Make the most of Mozilla
In order to store persistent preferences in Mozilla, make a separate file called user.js in the same directory under .mozilla as where your prefs.js file lives.
You can make your web experience seem slower or faster by changing the value of the nglayout.initialpaint.delay preference. For example, to have Mozilla start rendering the page as soon as it receives any data, add this line to your user.js file:
user_pref("nglayout.initialpaint.delay", 0);
Depending on the speed of your network connection and the size of the page, this might make Mozilla seem faster.

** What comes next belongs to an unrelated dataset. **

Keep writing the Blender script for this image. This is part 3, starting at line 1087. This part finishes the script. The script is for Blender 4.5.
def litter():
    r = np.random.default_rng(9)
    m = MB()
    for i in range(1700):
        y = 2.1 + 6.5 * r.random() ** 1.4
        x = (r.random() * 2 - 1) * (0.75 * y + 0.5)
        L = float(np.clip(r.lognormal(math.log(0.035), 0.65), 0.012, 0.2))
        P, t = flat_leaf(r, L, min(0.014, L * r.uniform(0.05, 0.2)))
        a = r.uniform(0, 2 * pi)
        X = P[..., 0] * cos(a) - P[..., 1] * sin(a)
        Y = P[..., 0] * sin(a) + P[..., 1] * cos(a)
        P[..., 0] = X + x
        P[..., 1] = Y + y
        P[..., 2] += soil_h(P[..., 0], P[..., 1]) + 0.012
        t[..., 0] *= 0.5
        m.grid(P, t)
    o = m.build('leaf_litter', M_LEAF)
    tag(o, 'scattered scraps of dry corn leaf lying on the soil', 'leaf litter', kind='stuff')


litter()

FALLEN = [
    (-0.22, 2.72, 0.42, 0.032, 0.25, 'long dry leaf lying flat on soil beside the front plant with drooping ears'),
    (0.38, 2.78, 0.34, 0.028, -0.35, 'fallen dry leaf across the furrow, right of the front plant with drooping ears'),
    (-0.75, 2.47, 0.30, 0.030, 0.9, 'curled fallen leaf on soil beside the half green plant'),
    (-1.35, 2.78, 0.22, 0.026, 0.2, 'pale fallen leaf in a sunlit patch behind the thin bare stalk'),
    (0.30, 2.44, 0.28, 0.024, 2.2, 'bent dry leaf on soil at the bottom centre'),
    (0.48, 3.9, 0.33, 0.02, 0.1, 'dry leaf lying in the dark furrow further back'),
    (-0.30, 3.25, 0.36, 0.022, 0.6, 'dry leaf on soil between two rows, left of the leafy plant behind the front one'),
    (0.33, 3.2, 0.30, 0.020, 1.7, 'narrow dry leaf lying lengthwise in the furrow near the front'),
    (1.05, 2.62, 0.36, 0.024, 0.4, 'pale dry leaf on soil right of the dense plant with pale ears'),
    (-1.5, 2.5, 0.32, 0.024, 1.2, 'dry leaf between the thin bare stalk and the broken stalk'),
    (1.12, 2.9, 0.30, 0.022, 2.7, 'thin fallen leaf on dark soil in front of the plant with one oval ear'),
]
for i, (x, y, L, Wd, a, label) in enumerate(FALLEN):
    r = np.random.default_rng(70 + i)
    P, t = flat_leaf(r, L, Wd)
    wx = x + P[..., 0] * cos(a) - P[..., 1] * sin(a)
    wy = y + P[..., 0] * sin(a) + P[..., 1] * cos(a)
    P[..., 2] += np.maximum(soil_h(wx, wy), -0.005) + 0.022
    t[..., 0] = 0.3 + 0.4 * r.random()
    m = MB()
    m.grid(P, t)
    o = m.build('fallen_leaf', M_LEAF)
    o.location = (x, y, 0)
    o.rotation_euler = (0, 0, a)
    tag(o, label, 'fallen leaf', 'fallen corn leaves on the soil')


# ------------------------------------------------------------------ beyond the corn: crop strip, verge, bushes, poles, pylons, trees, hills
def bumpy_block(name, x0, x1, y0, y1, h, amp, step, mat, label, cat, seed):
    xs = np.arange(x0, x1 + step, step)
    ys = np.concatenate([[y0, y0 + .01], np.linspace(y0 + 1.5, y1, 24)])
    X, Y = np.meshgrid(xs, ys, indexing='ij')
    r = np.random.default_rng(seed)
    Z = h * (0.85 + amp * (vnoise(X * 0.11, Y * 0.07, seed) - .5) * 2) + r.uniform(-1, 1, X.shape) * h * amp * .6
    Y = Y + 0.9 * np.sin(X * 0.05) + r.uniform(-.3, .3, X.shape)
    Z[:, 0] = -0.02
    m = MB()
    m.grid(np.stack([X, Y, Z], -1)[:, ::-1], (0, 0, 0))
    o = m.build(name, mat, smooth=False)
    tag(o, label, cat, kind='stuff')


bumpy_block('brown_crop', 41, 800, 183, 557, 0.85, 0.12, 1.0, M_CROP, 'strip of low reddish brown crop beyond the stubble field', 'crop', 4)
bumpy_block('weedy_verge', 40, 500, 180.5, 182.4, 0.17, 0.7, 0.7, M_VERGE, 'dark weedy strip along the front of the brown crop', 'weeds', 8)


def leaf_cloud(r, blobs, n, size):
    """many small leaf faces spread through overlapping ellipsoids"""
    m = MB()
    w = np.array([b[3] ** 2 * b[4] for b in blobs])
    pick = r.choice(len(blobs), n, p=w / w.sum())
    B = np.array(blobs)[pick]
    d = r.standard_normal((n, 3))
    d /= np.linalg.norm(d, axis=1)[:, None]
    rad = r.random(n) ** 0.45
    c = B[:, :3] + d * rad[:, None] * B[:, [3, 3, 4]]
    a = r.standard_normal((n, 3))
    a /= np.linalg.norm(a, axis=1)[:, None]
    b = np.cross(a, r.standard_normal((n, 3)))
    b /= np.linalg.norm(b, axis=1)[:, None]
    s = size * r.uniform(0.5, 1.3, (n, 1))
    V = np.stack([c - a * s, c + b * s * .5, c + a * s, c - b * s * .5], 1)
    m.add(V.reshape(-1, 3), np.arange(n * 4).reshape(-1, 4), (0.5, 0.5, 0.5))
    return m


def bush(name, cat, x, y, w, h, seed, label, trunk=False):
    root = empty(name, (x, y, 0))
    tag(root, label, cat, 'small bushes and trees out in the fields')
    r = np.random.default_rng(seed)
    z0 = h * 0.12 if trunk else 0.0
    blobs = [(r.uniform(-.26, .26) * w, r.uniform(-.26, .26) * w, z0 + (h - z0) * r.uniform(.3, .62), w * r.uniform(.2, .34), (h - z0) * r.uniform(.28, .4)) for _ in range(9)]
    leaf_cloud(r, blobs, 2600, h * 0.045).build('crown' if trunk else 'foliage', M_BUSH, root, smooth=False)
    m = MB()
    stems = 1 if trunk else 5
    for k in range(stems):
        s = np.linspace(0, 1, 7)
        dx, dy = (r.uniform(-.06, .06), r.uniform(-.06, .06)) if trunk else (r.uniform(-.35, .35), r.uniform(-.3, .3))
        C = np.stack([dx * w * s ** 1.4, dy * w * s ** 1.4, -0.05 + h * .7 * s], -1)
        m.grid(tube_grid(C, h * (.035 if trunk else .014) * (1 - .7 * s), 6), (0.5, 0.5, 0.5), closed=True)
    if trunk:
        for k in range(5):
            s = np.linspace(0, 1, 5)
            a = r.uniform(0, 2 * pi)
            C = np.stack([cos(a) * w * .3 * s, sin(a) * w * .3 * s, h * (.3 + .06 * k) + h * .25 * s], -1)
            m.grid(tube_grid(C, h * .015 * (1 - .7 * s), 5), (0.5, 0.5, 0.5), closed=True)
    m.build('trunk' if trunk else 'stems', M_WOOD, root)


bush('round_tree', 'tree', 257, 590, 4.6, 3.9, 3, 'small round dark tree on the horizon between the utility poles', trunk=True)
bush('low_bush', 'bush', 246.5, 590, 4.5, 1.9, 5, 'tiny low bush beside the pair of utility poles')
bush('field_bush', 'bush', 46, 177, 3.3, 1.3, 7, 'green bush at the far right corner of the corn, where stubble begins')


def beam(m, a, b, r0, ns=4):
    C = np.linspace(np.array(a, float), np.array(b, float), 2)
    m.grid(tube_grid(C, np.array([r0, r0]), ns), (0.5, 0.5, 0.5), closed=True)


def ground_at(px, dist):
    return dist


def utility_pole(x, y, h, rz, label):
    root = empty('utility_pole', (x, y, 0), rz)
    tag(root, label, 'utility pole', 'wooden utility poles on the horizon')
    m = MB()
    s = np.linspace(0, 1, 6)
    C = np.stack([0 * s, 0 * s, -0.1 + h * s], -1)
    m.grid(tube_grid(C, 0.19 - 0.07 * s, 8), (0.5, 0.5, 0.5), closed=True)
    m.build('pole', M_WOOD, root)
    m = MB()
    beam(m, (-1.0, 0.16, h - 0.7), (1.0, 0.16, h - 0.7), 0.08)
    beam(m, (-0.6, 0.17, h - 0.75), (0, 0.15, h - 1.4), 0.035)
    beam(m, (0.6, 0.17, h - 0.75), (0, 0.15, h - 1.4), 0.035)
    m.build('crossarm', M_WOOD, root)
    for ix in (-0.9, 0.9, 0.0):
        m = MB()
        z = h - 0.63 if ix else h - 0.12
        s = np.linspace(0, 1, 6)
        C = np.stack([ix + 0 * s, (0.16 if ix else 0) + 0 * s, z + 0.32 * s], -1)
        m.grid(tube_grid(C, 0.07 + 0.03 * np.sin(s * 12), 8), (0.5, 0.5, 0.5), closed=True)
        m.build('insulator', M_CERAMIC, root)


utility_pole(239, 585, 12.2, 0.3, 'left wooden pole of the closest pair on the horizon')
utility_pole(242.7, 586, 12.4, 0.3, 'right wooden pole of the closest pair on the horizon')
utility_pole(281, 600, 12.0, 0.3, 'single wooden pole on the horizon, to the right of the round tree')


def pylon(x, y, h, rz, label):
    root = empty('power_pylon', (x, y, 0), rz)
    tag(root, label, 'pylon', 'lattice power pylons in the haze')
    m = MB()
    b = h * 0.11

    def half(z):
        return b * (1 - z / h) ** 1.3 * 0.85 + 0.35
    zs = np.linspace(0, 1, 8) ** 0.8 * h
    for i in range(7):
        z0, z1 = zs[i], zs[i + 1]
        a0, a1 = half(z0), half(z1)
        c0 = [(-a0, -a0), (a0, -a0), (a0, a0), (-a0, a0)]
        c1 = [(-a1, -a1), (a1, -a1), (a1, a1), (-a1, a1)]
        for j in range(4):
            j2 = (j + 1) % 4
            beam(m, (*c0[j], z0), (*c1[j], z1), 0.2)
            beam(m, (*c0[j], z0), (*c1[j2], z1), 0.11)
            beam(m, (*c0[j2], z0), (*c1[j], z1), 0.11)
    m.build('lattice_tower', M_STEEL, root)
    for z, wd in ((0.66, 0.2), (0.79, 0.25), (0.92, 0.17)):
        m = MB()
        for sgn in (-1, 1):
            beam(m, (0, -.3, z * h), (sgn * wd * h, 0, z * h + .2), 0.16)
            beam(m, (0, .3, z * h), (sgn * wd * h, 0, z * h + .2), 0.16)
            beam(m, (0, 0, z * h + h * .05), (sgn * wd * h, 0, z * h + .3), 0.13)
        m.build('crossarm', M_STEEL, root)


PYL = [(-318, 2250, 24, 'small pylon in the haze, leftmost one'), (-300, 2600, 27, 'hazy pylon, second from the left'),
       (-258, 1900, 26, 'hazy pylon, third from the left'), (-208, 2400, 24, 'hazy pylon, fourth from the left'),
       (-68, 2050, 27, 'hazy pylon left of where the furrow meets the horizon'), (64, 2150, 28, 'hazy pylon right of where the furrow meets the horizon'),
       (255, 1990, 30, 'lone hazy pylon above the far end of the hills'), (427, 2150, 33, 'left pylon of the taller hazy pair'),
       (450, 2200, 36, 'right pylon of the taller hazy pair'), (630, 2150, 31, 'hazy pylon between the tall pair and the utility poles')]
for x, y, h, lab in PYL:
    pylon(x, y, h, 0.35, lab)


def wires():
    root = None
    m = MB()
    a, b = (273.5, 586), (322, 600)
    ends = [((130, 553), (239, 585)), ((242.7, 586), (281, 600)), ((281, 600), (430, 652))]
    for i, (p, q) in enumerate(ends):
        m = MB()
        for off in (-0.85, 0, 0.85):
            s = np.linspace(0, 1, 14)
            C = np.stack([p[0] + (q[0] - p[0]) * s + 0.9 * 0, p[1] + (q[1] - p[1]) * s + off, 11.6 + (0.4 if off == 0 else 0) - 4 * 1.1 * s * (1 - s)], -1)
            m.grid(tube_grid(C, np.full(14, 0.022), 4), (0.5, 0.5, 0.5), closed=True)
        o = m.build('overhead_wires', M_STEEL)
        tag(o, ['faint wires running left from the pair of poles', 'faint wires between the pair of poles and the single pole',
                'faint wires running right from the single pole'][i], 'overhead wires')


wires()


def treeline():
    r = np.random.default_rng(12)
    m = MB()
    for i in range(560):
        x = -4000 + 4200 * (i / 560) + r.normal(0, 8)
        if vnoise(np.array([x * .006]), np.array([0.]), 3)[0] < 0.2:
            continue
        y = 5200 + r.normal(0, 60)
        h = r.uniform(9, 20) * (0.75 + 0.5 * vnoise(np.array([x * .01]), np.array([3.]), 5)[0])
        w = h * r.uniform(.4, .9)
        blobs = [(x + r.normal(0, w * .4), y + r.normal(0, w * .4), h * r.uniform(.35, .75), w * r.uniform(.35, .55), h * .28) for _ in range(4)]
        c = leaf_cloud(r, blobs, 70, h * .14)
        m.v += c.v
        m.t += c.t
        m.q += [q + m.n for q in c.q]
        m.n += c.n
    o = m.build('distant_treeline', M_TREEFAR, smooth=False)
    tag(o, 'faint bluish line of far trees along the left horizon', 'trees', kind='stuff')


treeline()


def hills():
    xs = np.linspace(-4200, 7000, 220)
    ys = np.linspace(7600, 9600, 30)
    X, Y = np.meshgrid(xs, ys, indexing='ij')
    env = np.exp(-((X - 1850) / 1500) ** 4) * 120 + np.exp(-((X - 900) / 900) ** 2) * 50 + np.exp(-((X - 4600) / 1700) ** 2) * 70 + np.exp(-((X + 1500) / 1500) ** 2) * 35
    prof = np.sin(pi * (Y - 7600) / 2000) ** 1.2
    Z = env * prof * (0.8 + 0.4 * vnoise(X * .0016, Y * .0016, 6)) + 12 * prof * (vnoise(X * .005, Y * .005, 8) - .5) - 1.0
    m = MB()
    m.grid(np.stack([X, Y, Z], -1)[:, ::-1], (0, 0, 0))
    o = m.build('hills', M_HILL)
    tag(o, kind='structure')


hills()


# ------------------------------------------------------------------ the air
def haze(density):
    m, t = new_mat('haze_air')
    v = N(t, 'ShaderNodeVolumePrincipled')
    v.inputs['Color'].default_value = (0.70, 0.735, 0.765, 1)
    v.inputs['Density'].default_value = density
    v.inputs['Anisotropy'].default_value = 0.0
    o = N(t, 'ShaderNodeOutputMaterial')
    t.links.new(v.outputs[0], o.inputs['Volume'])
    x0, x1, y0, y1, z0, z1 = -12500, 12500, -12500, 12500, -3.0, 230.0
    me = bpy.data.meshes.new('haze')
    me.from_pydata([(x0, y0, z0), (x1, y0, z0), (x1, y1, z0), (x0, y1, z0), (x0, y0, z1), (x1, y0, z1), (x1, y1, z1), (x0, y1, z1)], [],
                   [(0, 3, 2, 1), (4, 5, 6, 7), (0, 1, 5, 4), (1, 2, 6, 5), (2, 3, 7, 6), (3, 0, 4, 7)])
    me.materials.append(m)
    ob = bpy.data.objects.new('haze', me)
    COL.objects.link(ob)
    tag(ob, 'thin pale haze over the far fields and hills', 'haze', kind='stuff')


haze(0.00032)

To each their own - window features in Sawfish
If you use the Sawfish window manager, you can set window properties for each X program, such as whether it has a title bar, whether it is skipped when you Alt-Tab from window to window and whether it always appears maximized. You even can set the frame style to be different for windows from different hosts.
First, start the program whose window properties you want to customize. Then run the Sawfish configurator, sawfish-ui. In the Sawfish configurator, select Matched Windows and then the Add button.